消防庁では、ラグビーワールドカップ2019や2020年東京オリンピック・パラリンピック競技大会という大規模イベントの開催に向け、緊急消防援助隊を含めた消防機関等が今後、取り組まなければならない課題について、様々な視点から分析し、整理することを目的とした「大規模イベント開催時の危機管理等における消防機関のあり方に関する研究」を実施し、平成27年3月に結果をとりまとめた。
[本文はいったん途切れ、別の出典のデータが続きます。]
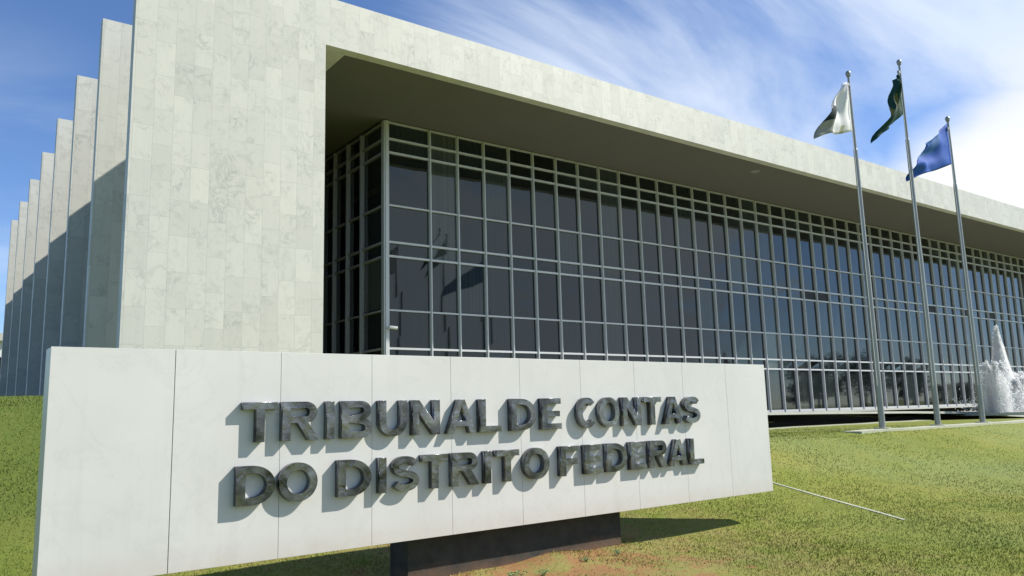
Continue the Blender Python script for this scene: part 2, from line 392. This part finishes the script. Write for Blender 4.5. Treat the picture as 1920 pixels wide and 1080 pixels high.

本研究では、各分野における有識者や行政機関等の関係者から意見を聴取し、過去の実際の事例から課題や教訓を得るとともに、大規模イベント開催中にテロ災害等が発生した際のシミュレーションを実施し、実践的な課題の抽出及び対応策の検討を行った。

イ 緊急消防援助隊のNBC災害への対処能力の強化

消防庁は、緊急消防援助隊のNBC災害への対処能力の強化のため、これまでも消防組織法に基づく無償使用制度の活用により、大型除染システム搭載車等の車両や化学剤検知器、生物剤検知器等の資機材の配備等に取り組んできた。
しかしながら、昨今のテロを巡る厳しい情勢の変化や2020年東京オリンピック・パラリンピック競技大会等の国家的に重要な大規模イベントの開催を控えていること等を踏まえれば、今後は、大規模又は特殊な災害に対応するための緊急消防援助隊のより一層の対処能力の強化が望まれるところである。
このため、消防庁では、前述した研究の結果等も踏まえ、2020年東京オリンピック・パラリンピック競技大会等のイベント会場等における消防の警戒に必要な広域応援体制の構築支援や、このために必要な車両や資機材等の配備、消防大学校における緊急消防援助隊教育の一環としてのNBC災害の専門部隊教育の充実強化等に取り組んでいくこととしている。